La campaña militar, nueva para Martí se inició una etapa en la que sobresalió por su entereza, la afrontó con entereza digna de un espartano. A pesar de las limitaciones y el peligro de perder la vida en cualquier combate o escaramuza, de sus labios no salió una sola queja, por el contrario, recibió sus estrellas de mayor general con mucha dignidad.
En sentido general, el Apóstol se sentía bien en tierras de Guantánamo, Santiago de Cuba, Palma Soriano y Jiguaní, a causa de la tácita armonía existente entre lo que había proclamado y la heroicidad de un pueblo, con sus dirigentes al frente.
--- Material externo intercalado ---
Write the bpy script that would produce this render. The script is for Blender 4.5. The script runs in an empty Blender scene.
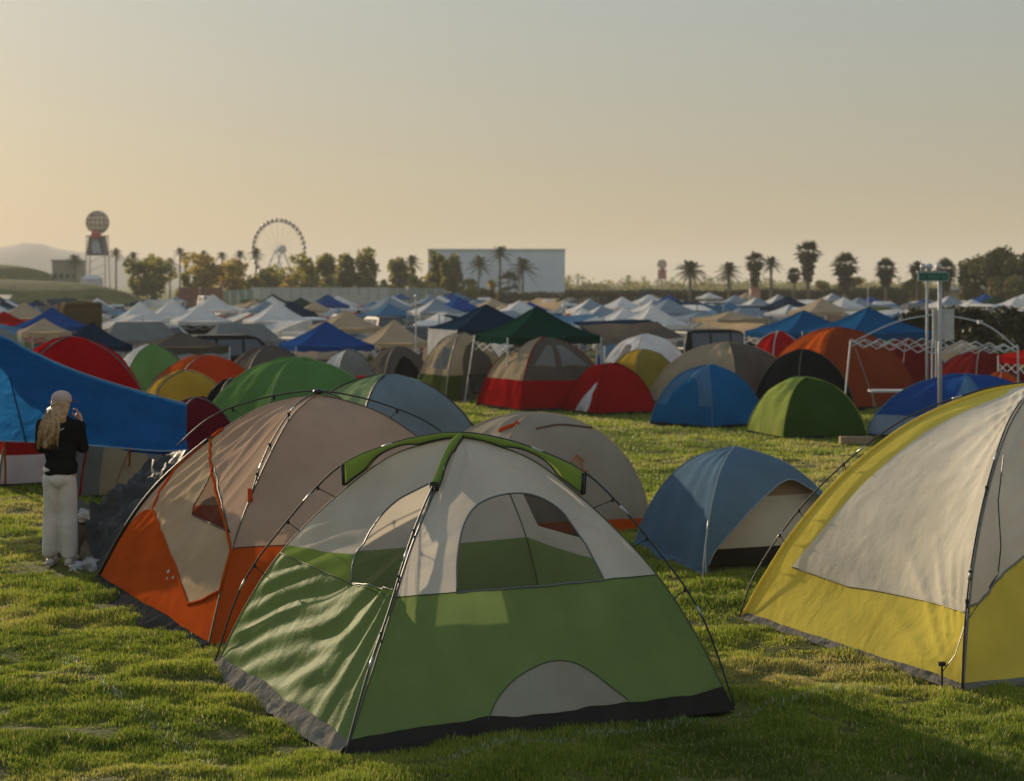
import bpy, bmesh, math, random
import numpy as np
from mathutils import Vector, Matrix, Quaternion
from mathutils.geometry import delaunay_2d_cdt

random.seed(7)
RNG = np.random.default_rng(11)
R = math.radians
H, F, CX, HY = 2.9, 1803.0, 512.0, 285.0        # eye height, focal length in pixels, horizon
scene = bpy.context.scene
COL = scene.collection
E1 = Vector((0.900, 0.436, 0)); E2 = Vector((-0.436, 0.900, 0))   # the camp grid's two directions


def V3(*a):
    return Vector(a)


def drop(y):
    """the field falls away gently behind the first tents"""
    return -.9 * (1 - math.exp(-max(0.0, y - 20) / 40))


def gp(px, py):
    """ground point seen at a pixel"""
    y = F * H / (py - HY)
    for _ in range(12):
        y = F * (H - drop(y)) / (py - HY)
    return Vector(((px - CX) * y / F, y, drop(y)))


def at(px, y, z=0.0):
    """point above the ground, z over it, at distance y in the direction of a pixel column"""
    return Vector(((px - CX) * y / F, y, drop(y) + z))


def dp(px, py, y):
    """point at distance y seen at a pixel"""
    return Vector(((px - CX) * y / F, y, H - (py - HY) * y / F))


def lerp(a, b, t):
    return a + (b - a) * t


# ------------------------------------------------------------------ numpy value noise
_perm = RNG.random((256, 256))


def vnoise(x, y):
    x = np.asarray(x, float); y = np.asarray(y, float)
    xi = np.floor(x).astype(int); yi = np.floor(y).astype(int)
    xf = x - xi; yf = y - yi
    xf = xf * xf * (3 - 2 * xf); yf = yf * yf * (3 - 2 * yf)
    g = lambda a, b: _perm[a & 255, b & 255]
    return (g(xi, yi) * (1 - xf) * (1 - yf) + g(xi + 1, yi) * xf * (1 - yf)
            + g(xi, yi + 1) * (1 - xf) * yf + g(xi + 1, yi + 1) * xf * yf)


def fbm(x, y, o=3):
    s = 0; a = 1; t = 0
    x = np.asarray(x, float); y = np.asarray(y, float)
    for _ in range(o):
        s = s + a * vnoise(x, y); t += a; a *= .5
        x = x * 2.03 + 13.7; y = y * 2.03 + 5.1
    return s / t


def n1(x, y, o=3):
    return float(fbm(x, y, o))


# ------------------------------------------------------------------ materials
MATS = {}


def nodes_of(m):
    m.use_nodes = True
    nt = m.node_tree
    nt.nodes.clear()
    return nt, nt.nodes, nt.links


def lin(c):
    """sRGB 0..255 -> linear"""
    f = lambda v: (v / 255 / 12.92) if v / 255 <= .04045 else ((v / 255 + .055) / 1.055) ** 2.4
    return tuple(f(v) for v in c)


def fabric(name, col, tr=.28, rough=.55, wr=.35, scale=3.0, fine=60, spec=0.0):
    """tent cloth: lets some light through, softly creased"""
    if name in MATS:
        return MATS[name]
    m = bpy.data.materials.new(name); MATS[name] = m
    nt, N, L = nodes_of(m)
    out = N.new('ShaderNodeOutputMaterial')
    tc = N.new('ShaderNodeTexCoord')
    n_a = N.new('ShaderNodeTexNoise'); n_a.inputs['Scale'].default_value = scale * .6; n_a.inputs['Detail'].default_value = 5
    n_b = N.new('ShaderNodeTexNoise'); n_b.inputs['Scale'].default_value = scale; n_b.inputs['Detail'].default_value = 4
    n_b.inputs['Distortion'].default_value = .3
    n_c = N.new('ShaderNodeTexNoise'); n_c.inputs['Scale'].default_value = fine
    for n in (n_a, n_b, n_c):
        L.new(tc.outputs['Object'], n.inputs['Vector'])
    ramp = N.new('ShaderNodeValToRGB')
    ramp.color_ramp.elements[0].position = .3; ramp.color_ramp.elements[1].position = .75
    ramp.color_ramp.elements[0].color = (*[c * .84 for c in col], 1)
    ramp.color_ramp.elements[1].color = (*[min(.9, c * 1.08) for c in col], 1)
    L.new(n_a.outputs['Fac'], ramp.inputs['Fac'])
    add = N.new('ShaderNodeMath'); add.operation = 'MULTIPLY_ADD'; add.inputs[1].default_value = .06
    L.new(n_c.outputs['Fac'], add.inputs[0]); L.new(n_b.outputs['Fac'], add.inputs[2])
    bump = N.new('ShaderNodeBump'); bump.inputs['Strength'].default_value = wr * .55; bump.inputs['Distance'].default_value = .12
    L.new(add.outputs[0], bump.inputs['Height'])
    p = N.new('ShaderNodeBsdfPrincipled'); p.inputs['Roughness'].default_value = rough
    p.inputs['Specular IOR Level'].default_value = spec
    t = N.new('ShaderNodeBsdfTranslucent')
    L.new(ramp.outputs['Color'], p.inputs['Base Color']); L.new(ramp.outputs['Color'], t.inputs['Color'])
    L.new(bump.outputs['Normal'], p.inputs['Normal']); L.new(bump.outputs['Normal'], t.inputs['Normal'])
    mix = N.new('ShaderNodeMixShader'); mix.inputs['Fac'].default_value = tr
    L.new(p.outputs[0], mix.inputs[1]); L.new(t.outputs[0], mix.inputs[2]); L.new(mix.outputs[0], out.inputs['Surface'])
    return m


def solid(name, col, rough=.6, metal=0.0, var=.15, scale=6.0, bump=0.0, spec=.4):
    if name in MATS:
        return MATS[name]
    m = bpy.data.materials.new(name); MATS[name] = m
    nt, N, L = nodes_of(m)
    out = N.new('ShaderNodeOutputMaterial')
    p = N.new('ShaderNodeBsdfPrincipled'); p.inputs['Roughness'].default_value = rough; p.inputs['Metallic'].default_value = metal
    p.inputs['Specular IOR Level'].default_value = spec
    tc = N.new('ShaderNodeTexCoord'); n = N.new('ShaderNodeTexNoise'); n.inputs['Scale'].default_value = scale
    n.inputs['Detail'].default_value = 5
    L.new(tc.outputs['Object'], n.inputs['Vector'])
    r = N.new('ShaderNodeValToRGB')
    r.color_ramp.elements[0].position = .3; r.color_ramp.elements[1].position = .7
    r.color_ramp.elements[0].color = (*[c * (1 - var) for c in col], 1)
    r.color_ramp.elements[1].color = (*[min(.92, c * (1 + var)) for c in col], 1)
    L.new(n.outputs['Fac'], r.inputs['Fac']); L.new(r.outputs['Color'], p.inputs['Base Color'])
    if bump:
        b = N.new('ShaderNodeBump'); b.inputs['Strength'].default_value = bump
        L.new(n.outputs['Fac'], b.inputs['Height']); L.new(b.outputs['Normal'], p.inputs['Normal'])
    L.new(p.outputs[0], out.inputs['Surface'])
    return m


def netting(name, col=(.02, .02, .02), opac=.5):
    """fine insect mesh"""
    if name in MATS:
        return MATS[name]
    m = bpy.data.materials.new(name); MATS[name] = m
    nt, N, L = nodes_of(m)
    out = N.new('ShaderNodeOutputMaterial')
    d = N.new('ShaderNodeBsdfDiffuse'); d.inputs['Color'].default_value = (*col, 1)
    t = N.new('ShaderNodeBsdfTransparent')
    tc = N.new('ShaderNodeTexCoord'); n = N.new('ShaderNodeTexNoise'); n.inputs['Scale'].default_value = 3
    L.new(tc.outputs['Object'], n.inputs['Vector'])
    mr = N.new('ShaderNodeMapRange'); mr.inputs['To Min'].default_value = opac - .08; mr.inputs['To Max'].default_value = opac + .08
    L.new(n.outputs['Fac'], mr.inputs['Value'])
    mix = N.new('ShaderNodeMixShader'); L.new(mr.outputs[0], mix.inputs['Fac'])
    L.new(t.outputs[0], mix.inputs[1]); L.new(d.outputs[0], mix.inputs[2]); L.new(mix.outputs[0], out.inputs['Surface'])
    return m


def foliage(name, col, col2, tr=.35, scale=.8):
    if name in MATS:
        return MATS[name]
    m = bpy.data.materials.new(name); MATS[name] = m
    nt, N, L = nodes_of(m)
    out = N.new('ShaderNodeOutputMaterial')
    tc = N.new('ShaderNodeTexCoord'); n = N.new('ShaderNodeTexNoise'); n.inputs['Scale'].default_value = scale; n.inputs['Detail'].default_value = 4
    L.new(tc.outputs['Object'], n.inputs['Vector'])
    r = N.new('ShaderNodeValToRGB'); r.color_ramp.elements[0].position = .35; r.color_ramp.elements[1].position = .68
    r.color_ramp.elements[0].color = (*col, 1); r.color_ramp.elements[1].color = (*col2, 1)
    L.new(n.outputs['Fac'], r.inputs['Fac'])
    d = N.new('ShaderNodeBsdfPrincipled'); d.inputs['Roughness'].default_value = .6; d.inputs['Specular IOR Level'].default_value = .25
    t = N.new('ShaderNodeBsdfTranslucent')
    L.new(r.outputs['Color'], d.inputs['Base Color']); L.new(r.outputs['Color'], t.inputs['Color'])
    mix = N.new('ShaderNodeMixShader'); mix.inputs['Fac'].default_value = tr
    L.new(d.outputs[0], mix.inputs[1]); L.new(t.outputs[0], mix.inputs[2]); L.new(mix.outputs[0], out.inputs['Surface'])
    return m


# ------------------------------------------------------------------ objects
WLOC = {}


def tag(o, label=None, cat=None, group=None, kind=None):
    if label: o['label'] = label
    if cat: o['category'] = cat
    if group: o['group'] = group
    if kind: o['kind'] = kind
    return o


def thing(name, label, cat, loc, group=None):
    o = bpy.data.objects.new(name, None)
    o.empty_display_size = .2
    o.location = loc
    COL.objects.link(o); WLOC[o] = Vector(loc)
    return tag(o, label, cat, group)


def mesh_obj(name, V, Fc, mats, parent=None, loc=None, smooth=True, idx=None):
    """V in world coordinates; stored relative to its thing's base"""
    base = WLOC[parent] if parent is not None else Vector(loc or (0, 0, 0))
    me = bpy.data.meshes.new(name)
    me.from_pydata([(v[0] - base[0], v[1] - base[1], v[2] - base[2]) for v in V], [], [tuple(f) for f in Fc])
    for m in (mats if isinstance(mats, (list, tuple)) else [mats]):
        me.materials.append(m)
    if idx is not None:
        me.polygons.foreach_set('material_index', idx)
    if smooth:
        me.polygons.foreach_set('use_smooth', [True] * len(me.polygons))
    me.update()
    o = bpy.data.objects.new(name, me)
    COL.objects.link(o)
    if parent is not None:
        o.parent = parent; WLOC[o] = WLOC[parent]
    else:
        o.location = base; WLOC[o] = base
    return o


def dup(root, loc, rz=0.0, sc=1.0, label=None, group=None):
    r = root.copy(); COL.objects.link(r)
    r.location = loc; r.rotation_euler = (0, 0, rz); r.scale = (sc, sc, sc) if not hasattr(sc, '__len__') else sc
    if label: r['label'] = label
    if group: r['group'] = group
    for ch in list(root.children):
        c = ch.copy(); COL.objects.link(c); c.parent = r
        for g in ch.children:
            d = g.copy(); COL.objects.link(d); d.parent = c
    return r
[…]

Había congruencia entre la palabra y la acción. Era en la pelea ardiente donde cada día se hacían realidad los luminosos principios contenidos en el Manifiesto de Montecristi.
A pesar de los 130 años trascurridos, el documento lumbrera de Montecristi, permanece vivo en el corazón de cada cubano y pueden ser apreciados los vaticinios de los dos grandes pensadores de la patria, quienes en sus días de luchas no solo peleaban por la liberación de Cuba, sino por el equilibrio del mundo.